…CBN target singled digit inflation after rebasing
The real return on Nigerian assets is technically positive for the first time in over five years, with the benchmark interest rate exceeding inflation rate.
The CBN left the interest rate unchanged at 27.5 percent on Thursday, above the rebased inflation rate of 24.48 percent in January 2025.
That real return is however only on face value, as the inflation rate has crept above the return on the one-year Treasury bill which is now at 22 percent, after falling from 25 percent at an auction this week.
“On face value, real rates are now positive in Nigeria as interest rates are higher than inflation,” Tilewa Adebajo, Chief Executive Officer of the CFG Advisory, said.
“Value has been restored to financial markets and assets,” Adebajo said.
Read also: Here’re analysts views on stocks ahead of inflation data, MPC outcome
The Monetary Policy Committee (MPC) on Thursday maintained the benchmark interest rate, known as the Monetary Policy Rate (MPR), at 27.5 percent following the rebasing of the consumer price index (CPI), signaling the return of a real rate environment.
After its first two-day meeting of the year, all 12 members in attendance unanimously agreed to keep the MPR at 27.5 percent, retain the asymmetric corridor around the MPR at plus 500 and minus 100 basis points, maintain the cash reserve ratio (CRR) at 50 percent for deposit money banks and 16 percent for merchant banks, and uphold the liquidity ratio at 30 percent.
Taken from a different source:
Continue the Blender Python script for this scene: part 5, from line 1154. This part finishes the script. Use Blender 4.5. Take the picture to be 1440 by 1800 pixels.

Olayemi Cardoso, governor of the CBN said the Monetary Policy Committee noted with satisfaction recent macroeconomic developments which are expected to positively impact price dynamics in the near to medium term. These include the stability in the foreign exchange market with the resultant appreciation of the exchange rate and the gradual moderation in the price of Premium Motor Spirit (PMS).
“Members, however, were not oblivious of the risk of persisting inflationary pressures driven largely by food prices. The Committee noted the recent rebasing of the Consumer Price Index (CPI) by the National Bureau of Statistics (NBS) which reviewed the weights of items in the consumption basket to reflect current consumption patterns,” he said.
The NBS on Tuesday rebased the CPI reading, which revealed a sharp reduction in Nigeria’s headline inflation rate to 24.5 percent y/y in January 2025 (post-rebasing) compared with the pre-rebasing reading of 34.8 percent y/y in December 2024.
A poll of economists showed that most expected a hold, citing the CPI rebasing and the need to allow the previous hikes in interest rates to reflect on the economy.
“The dynamics of lagging inflationary data and the stability of the primary cost push factors, fuel prices and exchange rate devaluation, suggest that the Monetary authorities should observe the financial markets and the dynamics of the economy, until the next MPC, to ensure the trajectory of inflation is indeed on the downward trend,” Adebajo of CFG said.
Razia Khan, managing director, Chief Economist, Africa and Middle East Global Research at Standard Chartered Bank, said there was a commitment to bring inflation down to single digits in the ‘medium-to-long-term’.
Read also: Stock market dips by 0.04% as MPC retains benchmark rates
“In our view this is an encouraging message. Given the recency of Nigeria’s inflation experience, it would have been too soon to signal the all-clear. The next meeting is scheduled for May 20th. Depending on both the inflation releases between now and then, and crucially, how FX behaves, market expectations of the start of the easing cycle may well build.”
Ayo Teriba, an economist and CEO of Economic Associates (EA), said the MPC meeting held against the backdrop of three important fundamental reliefs- the threats of fiscal expansion is constrained by inadequate funding that resulted in less than 50 per cent 2024 budget performance; reduced weights of food and energy in the CPI basket; and a strengthening Naira exchange rate.
“The MPC might have overreacted to the threats from these sources in the last one year in their policy tightening,” Teriba said. “They will inevitably begin to ease if these reliefs persist,” he said.
Analysts at Parthian Partners said the MPC’s decision reflects a cautious policy approach in response to prevailing economic conditions, ensuring financial system stability while monitoring inflationary pressures and growth dynamics.
The MPC applauded recent measures adopted by the CBN such as the Electronic Foreign Exchange Matching System (EFEMS) and the Nigerian Foreign Exchange Code to foster transparency and credibility in the market. Since the last MPC meeting held on the 26th November 2024, the Naira has appreciated by 9.03% against the US dollars in the NAFEM window.
The MPC expressed optimism that the ongoing monetary and fiscal policy reforms would continue to attract Foreign Portfolio Investments (FPI) and Foreign Direct Investments (FDI) flows, as well as diaspora remittances. These reforms appear to be increasing investor and stakeholder confidence in the economy.
The next MPC meeting is scheduled to be held on 19th and 20th of May 2025.
Analysts at Coronation Merchant bank are anticipating “A potential shift towards a more accommodative/dovish policy stance, reversing its current hawkish approach if the current inflationary trend continues,” the analysts said in a note to clients.